La vraie histoire du gaz. Quand l’énergie devient une arme géopolitique.
Lors de l’invasion de l’Ukraine, les Européens ont découvert effarés à quel point ils dépendaient du gaz russe, certains plus que d’autres. Ils ont vu les prix flamber d’une façon extravagante et ont craint la pénurie. Présenteraient-ils un front uni face à la Russie ou celle-ci allait-elle les curiacer en rationnant ses livraisons aux uns ou aux autres sans se ruiner, compte tenu de la flambée des prix ?
Didier Holleaux décrypte de façon magistrale le « jeu de la stratégie du gaz », encore plus compliqué que celle du jeu de go. Par exemple, fournisseurs et clients sont tenus par des contrats prévoyant de lourdes pénalités s’ils n’honorent pas leurs engagements réciproques, sauf cas de force majeure. Gazprom aurait pu y être contraint après-guerre car il avait réduit ses livraisons, mais des problèmes d’entretien de turbines et des attentats sur Nord Stream étaient peut-être des « raisons majeures » bienvenues. On voit que nombre d’acteurs politiques, mal équipés intellectuellement pour un sujet si complexe, ont manqué de discernement : on aurait pu plafonner sans dommage le prix du gaz importé par gazoduc, menace que les Européens ont affichée sans oser la mettre en œuvre. On découvre aussi l’extraordinaire débrouille des industriels pour faire circuler le gaz par des circuits improvisés.

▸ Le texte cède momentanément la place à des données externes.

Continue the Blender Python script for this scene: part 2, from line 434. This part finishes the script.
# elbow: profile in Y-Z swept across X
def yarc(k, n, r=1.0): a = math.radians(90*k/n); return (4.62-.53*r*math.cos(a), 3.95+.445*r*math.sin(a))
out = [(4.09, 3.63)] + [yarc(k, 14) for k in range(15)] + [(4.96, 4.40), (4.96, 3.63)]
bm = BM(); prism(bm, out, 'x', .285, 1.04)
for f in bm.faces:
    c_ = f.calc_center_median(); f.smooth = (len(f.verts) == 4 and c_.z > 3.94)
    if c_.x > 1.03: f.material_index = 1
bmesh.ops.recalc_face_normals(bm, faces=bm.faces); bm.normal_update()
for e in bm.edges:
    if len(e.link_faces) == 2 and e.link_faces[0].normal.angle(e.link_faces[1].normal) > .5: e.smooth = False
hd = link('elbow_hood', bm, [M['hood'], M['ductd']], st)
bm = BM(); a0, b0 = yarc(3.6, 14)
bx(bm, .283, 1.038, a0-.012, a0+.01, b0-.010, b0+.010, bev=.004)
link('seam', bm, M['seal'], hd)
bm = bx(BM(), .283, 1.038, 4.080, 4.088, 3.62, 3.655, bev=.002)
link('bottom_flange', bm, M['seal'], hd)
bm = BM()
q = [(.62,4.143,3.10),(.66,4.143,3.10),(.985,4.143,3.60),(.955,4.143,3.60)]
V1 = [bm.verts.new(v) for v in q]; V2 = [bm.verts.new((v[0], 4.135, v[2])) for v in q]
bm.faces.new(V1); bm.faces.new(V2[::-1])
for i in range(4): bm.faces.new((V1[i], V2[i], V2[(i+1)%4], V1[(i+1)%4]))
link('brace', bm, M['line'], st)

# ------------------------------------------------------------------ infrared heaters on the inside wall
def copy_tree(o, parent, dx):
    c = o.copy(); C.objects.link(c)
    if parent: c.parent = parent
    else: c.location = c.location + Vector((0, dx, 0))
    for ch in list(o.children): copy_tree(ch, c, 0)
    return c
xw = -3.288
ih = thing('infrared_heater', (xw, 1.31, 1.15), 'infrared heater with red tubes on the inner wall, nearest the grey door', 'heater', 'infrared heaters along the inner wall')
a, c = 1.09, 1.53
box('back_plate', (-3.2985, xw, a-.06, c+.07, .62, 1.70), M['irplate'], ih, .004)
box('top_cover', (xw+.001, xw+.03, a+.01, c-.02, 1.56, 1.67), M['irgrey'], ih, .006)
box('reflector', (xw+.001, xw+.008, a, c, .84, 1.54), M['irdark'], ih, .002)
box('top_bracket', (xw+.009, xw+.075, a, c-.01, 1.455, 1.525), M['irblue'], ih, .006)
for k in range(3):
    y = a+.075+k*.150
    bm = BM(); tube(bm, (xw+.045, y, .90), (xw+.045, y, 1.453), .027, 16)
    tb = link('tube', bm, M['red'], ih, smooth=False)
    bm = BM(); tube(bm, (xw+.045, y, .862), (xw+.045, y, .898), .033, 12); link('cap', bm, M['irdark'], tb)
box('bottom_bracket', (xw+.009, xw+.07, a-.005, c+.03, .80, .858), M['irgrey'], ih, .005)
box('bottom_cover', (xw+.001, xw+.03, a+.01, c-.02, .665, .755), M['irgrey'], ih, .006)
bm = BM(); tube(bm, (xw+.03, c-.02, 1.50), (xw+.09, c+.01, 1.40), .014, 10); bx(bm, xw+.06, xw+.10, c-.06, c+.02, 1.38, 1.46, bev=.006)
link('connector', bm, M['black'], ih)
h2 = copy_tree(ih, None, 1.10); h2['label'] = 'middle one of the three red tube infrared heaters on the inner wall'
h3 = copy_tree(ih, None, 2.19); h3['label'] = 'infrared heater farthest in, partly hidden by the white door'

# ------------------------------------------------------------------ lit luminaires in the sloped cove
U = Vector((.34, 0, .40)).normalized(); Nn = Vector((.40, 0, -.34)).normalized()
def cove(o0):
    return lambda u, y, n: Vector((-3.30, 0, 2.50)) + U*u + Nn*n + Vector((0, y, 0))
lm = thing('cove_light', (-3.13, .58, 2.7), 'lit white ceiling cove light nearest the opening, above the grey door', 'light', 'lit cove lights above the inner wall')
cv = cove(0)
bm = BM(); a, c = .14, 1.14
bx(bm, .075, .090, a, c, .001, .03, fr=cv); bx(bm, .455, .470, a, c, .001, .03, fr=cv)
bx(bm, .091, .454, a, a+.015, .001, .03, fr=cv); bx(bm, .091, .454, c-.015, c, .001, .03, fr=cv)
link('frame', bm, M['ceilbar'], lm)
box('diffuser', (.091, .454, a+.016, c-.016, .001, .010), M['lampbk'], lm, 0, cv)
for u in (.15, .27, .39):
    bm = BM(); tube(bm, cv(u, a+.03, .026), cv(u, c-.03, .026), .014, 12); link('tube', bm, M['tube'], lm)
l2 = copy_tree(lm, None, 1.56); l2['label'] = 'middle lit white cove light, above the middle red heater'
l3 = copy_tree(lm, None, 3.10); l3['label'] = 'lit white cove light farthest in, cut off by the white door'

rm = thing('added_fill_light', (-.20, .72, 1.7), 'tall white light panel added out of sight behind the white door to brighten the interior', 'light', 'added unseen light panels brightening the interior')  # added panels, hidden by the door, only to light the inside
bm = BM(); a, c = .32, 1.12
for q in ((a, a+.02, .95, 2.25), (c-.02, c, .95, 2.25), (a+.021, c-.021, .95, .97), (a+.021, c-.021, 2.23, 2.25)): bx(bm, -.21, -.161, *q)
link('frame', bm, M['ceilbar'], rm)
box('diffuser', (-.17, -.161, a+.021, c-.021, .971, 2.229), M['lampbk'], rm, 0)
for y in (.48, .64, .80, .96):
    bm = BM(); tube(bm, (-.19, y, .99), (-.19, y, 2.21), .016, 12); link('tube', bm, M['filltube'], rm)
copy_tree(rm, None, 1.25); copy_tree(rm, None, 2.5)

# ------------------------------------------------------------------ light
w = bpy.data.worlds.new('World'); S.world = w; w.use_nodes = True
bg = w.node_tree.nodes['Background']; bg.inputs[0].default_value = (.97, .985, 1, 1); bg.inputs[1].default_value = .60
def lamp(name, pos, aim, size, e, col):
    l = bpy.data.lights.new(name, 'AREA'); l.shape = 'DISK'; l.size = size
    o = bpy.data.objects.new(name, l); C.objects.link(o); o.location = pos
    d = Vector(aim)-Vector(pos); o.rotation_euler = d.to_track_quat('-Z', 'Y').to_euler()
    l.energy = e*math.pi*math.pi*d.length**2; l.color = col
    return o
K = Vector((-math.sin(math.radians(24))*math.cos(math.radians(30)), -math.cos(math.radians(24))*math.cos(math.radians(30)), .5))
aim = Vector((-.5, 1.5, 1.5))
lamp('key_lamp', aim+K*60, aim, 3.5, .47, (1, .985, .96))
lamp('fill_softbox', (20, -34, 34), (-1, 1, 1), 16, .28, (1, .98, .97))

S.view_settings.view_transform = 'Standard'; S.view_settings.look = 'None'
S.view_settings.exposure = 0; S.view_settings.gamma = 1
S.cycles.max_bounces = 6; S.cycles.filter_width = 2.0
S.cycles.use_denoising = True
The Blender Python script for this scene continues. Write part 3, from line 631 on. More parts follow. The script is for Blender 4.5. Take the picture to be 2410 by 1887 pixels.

Si ce livre devient un roman à suspense quand il traite de la crise ukrainienne, c’est aussi un passionnant ouvrage qui fait suivre les quatre révolutions du gaz depuis 1800. Les deux dernières consistent dans la transition vers des gaz décarbonés, qui nous offre la perspective de répondre aux enjeux climatiques tout en gagnant en souveraineté.